US economy

Who Will Miss the Coins When They’re Gone?


In the 1860s, the problem was hoarding — a side effect of the Civil War — so merchants, corporations and local governments tried printing their own money, called shinplasters. Congress tried to stamp out the practice with an 1862 law outlawing such private currency, but the shinplasters flooded cities from New York to Richmond, Va.

“We think of the sovereign or the state as having a monopoly on investing money with value, but American history has shown repeatedly that’s not the case,” said Joshua Greenberg, a historian and the editor of Commonplace, a journal of early American life. “Whenever there’s a downturn or a shortage, maybe you just lived somewhere pretty rural, shinplasters filled that void.”

Arguably, isolated versions of shinplasters have re-emerged in recent years, he said.

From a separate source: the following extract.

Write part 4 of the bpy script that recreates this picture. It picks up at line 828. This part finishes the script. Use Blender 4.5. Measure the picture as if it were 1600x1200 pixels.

In Western Massachusetts, you can exchange federal notes for BerkShares. Northern Michigan has Bay Bucks. In Central Florida, Disney Dollars can still get you a soda or fries.

Coins will always have defenders in curators and collectors like the 26,000 members of the American Numismatic Association. The group’s education director, Rod Gillis, hopes they never stop circulating. “I would really hate for us to become a cashless society,” he said. “I would hate for us to lose our historical perspective.”

He called coins representations of our history and culture at any given moment. Before the penny featured Lincoln, it showed Lady Liberty in a Native American headdress. President Franklin D. Roosevelt landed on the dime because of his efforts to stop polio through the “March of Dimes” of the 1940s.

“The designs don’t just happen out of happenstance,” he said. “You can learn so much about our culture from just learning about what appears on our coins.”

And coins have survived other inventions — paper bills, stock markets, E-ZPass — outlasting many of the monarchies, republics and empires they were made to hold together. Their value as artifacts is “wonderful,” said Dr. Fleur Kemmers, an archaeologist at Goethe University Frankfurt. She called ancient coins “historic documents,” passed down by people across centuries and continents as they haggled, hoarded and made their way through daily life. She said that in their design, material makeup and discovered locations, coins can reveal clues about culture, politics, religion, industry, trade and household life.